What you need to do: Quote all of the data that follows exactly as written, skipping the images.

Supplied information:
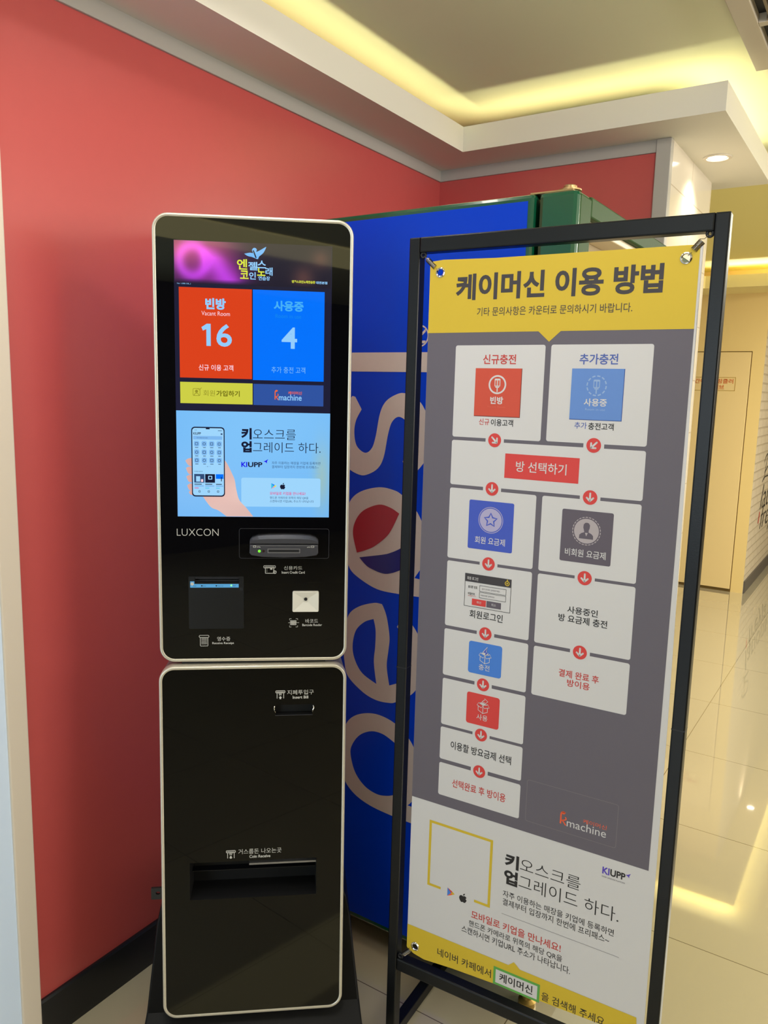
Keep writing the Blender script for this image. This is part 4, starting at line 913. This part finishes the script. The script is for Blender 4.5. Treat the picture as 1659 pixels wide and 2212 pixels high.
# --- lower panel
kpart('bill_sign', kt, *slot_icon(45, 65.3, 55.3, 73), (TEXT('W', 51.5, 58.5, 61.2, 67, 0.02), 1, PRINTW), (poly([(55.2, 68), (59, 71), (57, 71), (57, 74.3), (53.4, 74.3), (53.4, 71), (51.4, 71)]), 1, PRINTW),
      (TEXT('지폐투입구', 69.5, 125.4, 55, 65.5, 0.0), 1, PRINTW), (TEXT('Insert Bill', 81, 114, 67.8, 74.2, 0.02), 1, PRINTW), sf=KL)
b = MB(); recess(b, KL, *BSL, -2.2, 22, VOID)
bsl = build('bill_slot', b, kt)
for u in (43.2, 124.6):
    b = MB(); sg = 1 if u < 80 else -1
    b.tube([KL.p(u, 90, -2), KL.p(u - sg*0.8, 93, 1.0), KL.p(u + sg*0.6, 98, 2.0), KL.p(u + sg*1.6, 103, -2)], 0.0013, CHROME, 8); build('guide_lip', b, bsl)
kpart('slot_edge', bsl, (RECT(44.5, 123.5, 109.5, 110.6), 1, ETCH), sf=KL)
kpart('coin_sign', kt, *slot_icon(-59, -38.5, 407.5, 425.5), (TEXT('W', -52.5, -45.2, 413.5, 419, 0.02), 1, PRINTW), (poly([(-48.8, 427), (-45, 424), (-47, 424), (-47, 420.5), (-50.6, 420.5), (-50.6, 424), (-52.6, 424)]), 1, PRINTW),
      (TEXT('거스름돈 나오는곳', -33, 59, 406, 417.5, 0.0), 1, PRINTW), (TEXT('Coin Receive', -9.5, 35.3, 420.2, 427, 0.02), 1, PRINTW), sf=KL)
b = MB(); recess(b, KL, *CT, -2.2, 75, VOID)
tray = build('coin_tray', b, kt)
b = MB(); b.loft(KL, [([(134, 450), (-10.5, 450), (-10.5, 446), (134, 446)], -40), ([(134, 450), (-10.5, 450), (-10.5, 446), (134, 446)], -14)], SILV2); build('flap_edge', b, tray)
b = MB(); b.loft(KL, [([(134, 474.6), (-135, 474.6), (-135, 473.4), (134, 473.4)], -60), ([(134, 474.6), (-135, 474.6), (-135, 473.4), (134, 473.4)], -40)], mat('tray_fold', (14, 14, 22), rough=0.4, var=0.02)); build('fold', b, tray)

Expected answer:
Keep writing the Blender script for this image. This is part 4, starting at line 913. This part finishes the script. The script is for Blender 4.5. Treat the picture as 1659 pixels wide and 2212 pixels high.
# --- lower panel
kpart('bill_sign', kt, *slot_icon(45, 65.3, 55.3, 73), (TEXT('W', 51.5, 58.5, 61.2, 67, 0.02), 1, PRINTW), (poly([(55.2, 68), (59, 71), (57, 71), (57, 74.3), (53.4, 74.3), (53.4, 71), (51.4, 71)]), 1, PRINTW),
      (TEXT('지폐투입구', 69.5, 125.4, 55, 65.5, 0.0), 1, PRINTW), (TEXT('Insert Bill', 81, 114, 67.8, 74.2, 0.02), 1, PRINTW), sf=KL)
b = MB(); recess(b, KL, *BSL, -2.2, 22, VOID)
bsl = build('bill_slot', b, kt)
for u in (43.2, 124.6):
    b = MB(); sg = 1 if u < 80 else -1
    b.tube([KL.p(u, 90, -2), KL.p(u - sg*0.8, 93, 1.0), KL.p(u + sg*0.6, 98, 2.0), KL.p(u + sg*1.6, 103, -2)], 0.0013, CHROME, 8); build('guide_lip', b, bsl)
kpart('slot_edge', bsl, (RECT(44.5, 123.5, 109.5, 110.6), 1, ETCH), sf=KL)
kpart('coin_sign', kt, *slot_icon(-59, -38.5, 407.5, 425.5), (TEXT('W', -52.5, -45.2, 413.5, 419, 0.02), 1, PRINTW), (poly([(-48.8, 427), (-45, 424), (-47, 424), (-47, 420.5), (-50.6, 420.5), (-50.6, 424), (-52.6, 424)]), 1, PRINTW),
      (TEXT('거스름돈 나오는곳', -33, 59, 406, 417.5, 0.0), 1, PRINTW), (TEXT('Coin Receive', -9.5, 35.3, 420.2, 427, 0.02), 1, PRINTW), sf=KL)
b = MB(); recess(b, KL, *CT, -2.2, 75, VOID)
tray = build('coin_tray', b, kt)
b = MB(); b.loft(KL, [([(134, 450), (-10.5, 450), (-10.5, 446), (134, 446)], -40), ([(134, 450), (-10.5, 450), (-10.5, 446), (134, 446)], -14)], SILV2); build('flap_edge', b, tray)
b = MB(); b.loft(KL, [([(134, 474.6), (-135, 474.6), (-135, 473.4), (134, 473.4)], -60), ([(134, 474.6), (-135, 474.6), (-135, 473.4), (134, 473.4)], -40)], mat('tray_fold', (14, 14, 22), rough=0.4, var=0.02)); build('fold', b, tray)